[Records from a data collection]
* * *

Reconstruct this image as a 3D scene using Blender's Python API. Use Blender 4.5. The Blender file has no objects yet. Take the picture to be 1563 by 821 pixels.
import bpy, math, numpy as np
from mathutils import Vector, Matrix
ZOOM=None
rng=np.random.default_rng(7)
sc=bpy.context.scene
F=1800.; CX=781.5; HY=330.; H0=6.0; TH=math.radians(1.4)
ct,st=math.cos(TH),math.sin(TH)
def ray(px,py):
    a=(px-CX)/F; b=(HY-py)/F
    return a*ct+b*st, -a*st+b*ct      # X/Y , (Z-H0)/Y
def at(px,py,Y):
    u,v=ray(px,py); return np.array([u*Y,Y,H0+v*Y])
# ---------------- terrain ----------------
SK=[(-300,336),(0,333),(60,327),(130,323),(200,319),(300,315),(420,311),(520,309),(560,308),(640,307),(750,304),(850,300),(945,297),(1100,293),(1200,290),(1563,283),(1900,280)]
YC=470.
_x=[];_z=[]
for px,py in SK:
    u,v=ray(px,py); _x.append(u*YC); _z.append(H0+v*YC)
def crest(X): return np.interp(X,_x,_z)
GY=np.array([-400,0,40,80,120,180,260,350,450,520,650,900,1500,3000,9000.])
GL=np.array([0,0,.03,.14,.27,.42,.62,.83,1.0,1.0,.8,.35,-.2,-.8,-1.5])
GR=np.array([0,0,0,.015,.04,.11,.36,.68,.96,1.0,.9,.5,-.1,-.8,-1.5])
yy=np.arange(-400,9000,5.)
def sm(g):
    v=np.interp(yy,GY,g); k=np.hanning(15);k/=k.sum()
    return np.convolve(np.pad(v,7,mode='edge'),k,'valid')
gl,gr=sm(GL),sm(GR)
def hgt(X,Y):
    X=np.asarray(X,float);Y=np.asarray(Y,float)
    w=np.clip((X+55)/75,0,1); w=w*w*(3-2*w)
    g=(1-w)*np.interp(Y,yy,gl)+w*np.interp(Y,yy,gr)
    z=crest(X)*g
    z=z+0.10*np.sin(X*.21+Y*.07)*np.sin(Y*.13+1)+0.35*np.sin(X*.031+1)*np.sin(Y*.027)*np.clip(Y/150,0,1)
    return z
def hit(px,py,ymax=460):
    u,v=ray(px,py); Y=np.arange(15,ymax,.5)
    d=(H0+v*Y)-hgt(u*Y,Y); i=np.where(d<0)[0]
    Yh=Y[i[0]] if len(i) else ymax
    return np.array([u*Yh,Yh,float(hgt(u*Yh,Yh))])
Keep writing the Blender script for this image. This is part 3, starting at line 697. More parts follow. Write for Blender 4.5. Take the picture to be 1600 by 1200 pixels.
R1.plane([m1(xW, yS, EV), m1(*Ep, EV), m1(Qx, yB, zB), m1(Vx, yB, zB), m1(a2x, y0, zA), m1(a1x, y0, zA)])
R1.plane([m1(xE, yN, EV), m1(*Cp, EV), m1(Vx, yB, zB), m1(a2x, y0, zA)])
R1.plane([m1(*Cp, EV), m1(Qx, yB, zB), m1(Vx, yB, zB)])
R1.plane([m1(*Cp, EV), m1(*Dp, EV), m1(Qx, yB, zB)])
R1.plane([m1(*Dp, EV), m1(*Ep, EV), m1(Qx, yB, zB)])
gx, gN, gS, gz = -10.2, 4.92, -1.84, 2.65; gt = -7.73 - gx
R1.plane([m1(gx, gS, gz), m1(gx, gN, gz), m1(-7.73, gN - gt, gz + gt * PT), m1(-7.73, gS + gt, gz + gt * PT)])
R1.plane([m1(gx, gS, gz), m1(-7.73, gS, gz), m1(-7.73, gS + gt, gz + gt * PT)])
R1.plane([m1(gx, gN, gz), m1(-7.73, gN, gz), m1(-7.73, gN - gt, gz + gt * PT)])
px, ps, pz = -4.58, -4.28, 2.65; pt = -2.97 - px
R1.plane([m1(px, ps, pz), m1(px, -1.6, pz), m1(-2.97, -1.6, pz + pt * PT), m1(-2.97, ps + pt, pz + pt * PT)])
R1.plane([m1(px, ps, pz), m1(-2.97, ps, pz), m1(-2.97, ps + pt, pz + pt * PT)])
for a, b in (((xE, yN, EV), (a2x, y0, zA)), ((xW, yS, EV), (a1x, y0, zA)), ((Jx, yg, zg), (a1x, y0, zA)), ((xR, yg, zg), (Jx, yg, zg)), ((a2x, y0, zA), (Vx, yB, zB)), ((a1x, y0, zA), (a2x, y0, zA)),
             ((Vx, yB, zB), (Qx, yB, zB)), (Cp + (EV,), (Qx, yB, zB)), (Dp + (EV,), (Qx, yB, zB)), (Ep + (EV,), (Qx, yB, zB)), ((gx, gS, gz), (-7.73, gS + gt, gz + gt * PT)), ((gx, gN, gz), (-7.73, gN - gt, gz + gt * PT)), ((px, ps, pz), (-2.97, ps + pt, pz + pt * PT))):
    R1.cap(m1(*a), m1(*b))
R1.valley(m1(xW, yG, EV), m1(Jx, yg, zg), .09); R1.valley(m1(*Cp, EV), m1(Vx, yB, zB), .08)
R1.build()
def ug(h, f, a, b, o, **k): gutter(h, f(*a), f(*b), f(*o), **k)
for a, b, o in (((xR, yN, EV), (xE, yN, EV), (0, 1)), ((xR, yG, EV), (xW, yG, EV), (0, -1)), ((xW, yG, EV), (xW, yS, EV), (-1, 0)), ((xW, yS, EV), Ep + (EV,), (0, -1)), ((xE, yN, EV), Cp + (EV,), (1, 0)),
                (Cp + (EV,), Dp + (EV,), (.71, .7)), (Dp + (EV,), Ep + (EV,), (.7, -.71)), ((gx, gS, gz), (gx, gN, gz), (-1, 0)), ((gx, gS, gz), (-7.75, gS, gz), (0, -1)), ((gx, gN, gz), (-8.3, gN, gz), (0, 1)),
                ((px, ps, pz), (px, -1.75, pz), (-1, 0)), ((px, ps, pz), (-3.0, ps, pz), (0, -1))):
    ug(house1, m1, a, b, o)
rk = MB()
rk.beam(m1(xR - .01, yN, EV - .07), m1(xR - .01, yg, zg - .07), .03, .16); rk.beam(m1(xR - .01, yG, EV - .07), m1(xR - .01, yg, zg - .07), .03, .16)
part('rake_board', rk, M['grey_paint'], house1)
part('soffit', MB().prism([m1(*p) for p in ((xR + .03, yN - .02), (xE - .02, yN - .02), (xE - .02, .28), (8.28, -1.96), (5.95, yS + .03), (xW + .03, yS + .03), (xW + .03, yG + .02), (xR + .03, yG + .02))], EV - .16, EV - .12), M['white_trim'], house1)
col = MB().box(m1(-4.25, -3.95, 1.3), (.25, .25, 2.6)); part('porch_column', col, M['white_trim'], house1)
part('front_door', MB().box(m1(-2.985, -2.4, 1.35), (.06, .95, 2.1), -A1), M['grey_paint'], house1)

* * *

Copy down every line of the material above that includes the string "pixels".

Reconstruct this image as a 3D scene using Blender's Python API. Use Blender 4.5. The Blender file has no objects yet. Take the picture to be 1563 by 821 pixels.
Keep writing the Blender script for this image. This is part 3, starting at line 697. More parts follow. Write for Blender 4.5. Take the picture to be 1600 by 1200 pixels.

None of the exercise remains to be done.